Is there an easy way to get rid of these bubbles when they're on an irregular 3D surface like a mini? Do I need to get a new bottle? Is there a way I can prevent these bubbles even when dealing with odd shapes?

  • 2
    I think a picture would help towards understanding the problem and finding a solution. Personally, I can only guess the problem.
    – virolino
    Sep 17, 2019 at 5:47
  • 1
    Seconding a need for a photo. Also, how long ago did the bottle get knocked off the table/how long have the bubbles been present? I guarantee it was subjected to much worse than a short fall in shipping and stocking, and you may only need to wait.
    – Allison C
    Sep 17, 2019 at 14:58
  • 1
    Let me see if I understand the question: The bottle itself has a bunch of air bubbles, to the point that the brush you use picks them up and applies them, leaving bubbles on the painted product itself?
    – user24
    Sep 17, 2019 at 16:29

1 Answer 1


Sources of bubbles

Mod Podge doesn't contain solvents that degas and create bubbles in the finish. If you are getting bubbles in the finish, it's either because of air bubbles that got mixed into the product, or air trapped during application.

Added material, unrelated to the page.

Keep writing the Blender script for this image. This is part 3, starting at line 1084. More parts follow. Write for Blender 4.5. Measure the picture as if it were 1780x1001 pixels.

Getting rid of bubbles in the product

As Allison C notes in a comment, the product gets a lot more shaking before it ever gets to you than what it got being knocked off the table. It's a thick liquid, so it can take a while for bubbles to all work themselves to the surface. If the container sits for a few days, any bubbles should rise to the top.

The same would apply if you ever decide to stir the contents. Stir slowly to not introduce air, then let it sit for a few days.

There's a way to speed up getting rid of any air bubbles. Slowly pour the contents into another container in as fine a stream as you can. If you want to store it in the original container, pour it back the same way. For this to work, you need patience to avoid the temptation to speed things up. Any air bubbles will end up at the top of the product in the container you pour into, where they can easily escape.

Avoiding bubbles in the coating

Even if there are no air bubbles in the product, you can still get bubbles during application. There are two main ways. If what you're coating has a lot of surface texture and detail, you can trap air when you apply the coat. If you use a scrubbing motion with the brush, that can stir in air. If you are applying a thick coating, air from those sources can aggregate as bubbles. The coating dries from the outside in, so the surface can trap them. Even if the bubble pops, the coating may be viscous enough at that point to not flow into the bubble hole, leaving a pock mark.

Techniques to avoid this:

  • Apply several, very thin layers, waiting between coats for the previous coat to dry enough to be clear.
  • Try to brush in smooth strokes rather than scrub the Mod Podge into the detail and nooks and crannies.
  • Inspect for bubbles after each coat. If you see a bubble or pock mark, that's a sign that you're applying too thick a coat.

    Wait for the Mod Podge to dry so you can see its final form. Fill pock marks with a tiny drop of Mod Podge at the end of a pin or toothpick, slightly overfilling so the drop is a little raised (it will flatten when it dries). You probably don't need to worry about pock marks that seem too small to fill; they will get filled by the next coat the same way tiny detail got filled by the first coat. Wait for that to dry.

    Inspect to see if any irregularity is visible in the surface. If so, gently dry polish the area with an abrasive scrubbing pad (the abrasive surface is typically a non-woven mesh of plastic like nylon filaments). If you need something smaller, try a small piece of nylon fabric wrapped around a cotton swab. You don't need a perfect surface, just no visible ridges; if any irregularities are barely visible, don't worry about them. Then give it another thin coating, which will hide any minor imperfections.